Proposed Alternatives

There are a number of alternatives to the traffic light, as proposed by Menlo Park

1. Do not allow left turns at the Hillview School Driveway Exit (on Elder)

Left turns always take longer and are much more likely to cause traffic. Case in point: UPS eliminated left turns from it’s delivery routes years ago and saves millions of dollars due to increased efficiency. This solution would be very beneficial to drivers coming to Hillview School during pick-up and drop-off rush hour. Plus, this solution helps keep the traffic flow more consistent. Ultimately, fewer left turns will mean less traffic congestion in the neighborhood.

This solution could be implemented with a ‘no left turn’ sign at the exit of the school during peak school drop-off/pick-up hours.  Better yet, the school could eliminate any chance of left turn violation by simply working this traffic flow into their driveway exit curbs. Strategically placing a few feet of curb is all that would be needed to prevent drivers from breaking the rules of the road.

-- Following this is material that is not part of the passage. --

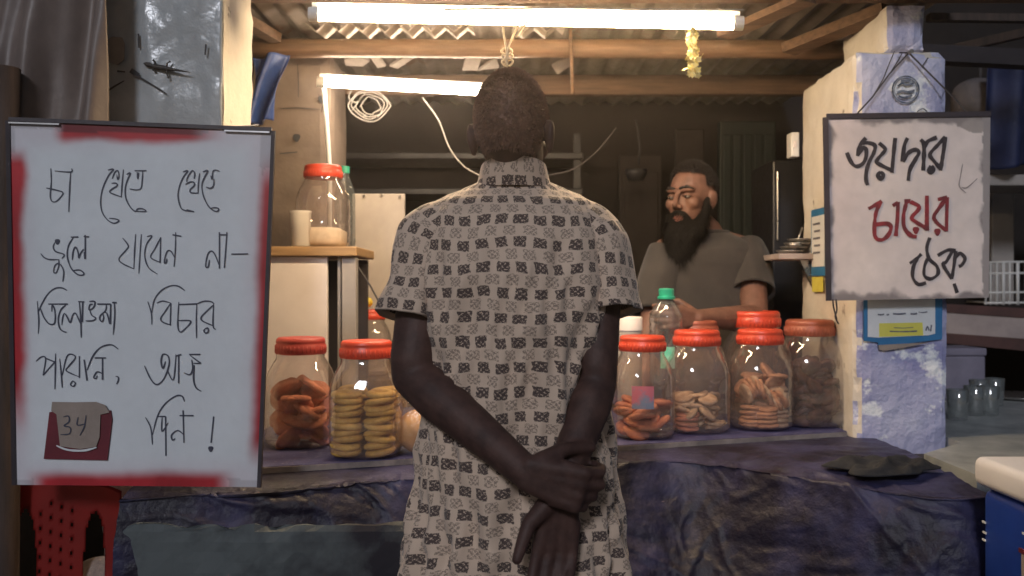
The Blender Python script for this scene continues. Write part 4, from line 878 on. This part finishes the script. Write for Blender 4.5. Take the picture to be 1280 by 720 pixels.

2. Do not allow left turns at Elder & Santa Cruz Intersection

Similarly, installing a no left turn only in effect during school pick-up and drop-off is another viable, low-cost solution. This type of traffic management tactic is widely in San Francisco and many other major cities across California. This would prevent nasty back-ups in traffic and keep more drivers moving at a fraction of the cost of installing a traffic light.

The other obvious benefit of this no left turn sign, is that it actually targets the source of traffic that is causing the overall congestion at Elder & Santa Cruz. During the other 23 hours of the day Elder is rarely used, whereas Santa Cruz is always a main thoroughfare for Menlo Park residents. In absolute terms, the proposed traffic light would negatively impact more drivers than it would actually help.

3. Encourage walking, bicycling, and using public transportation

This truly gets at the heart of the issue: investing in personal health and  environmental awareness would improve our community as a whole.  Children would benefit from regular exercise, while the neighborhood would see a decrease in traffic and pollution.

Other communities are already working towards similar solutions. Sequoia Healthcare District is government organization currently working with many San Mateo school districts on campaigns to promote health awareness for children – ranging in issues from insurance and healthy lifestyles. One of their district programs is encouraging students to walk to school.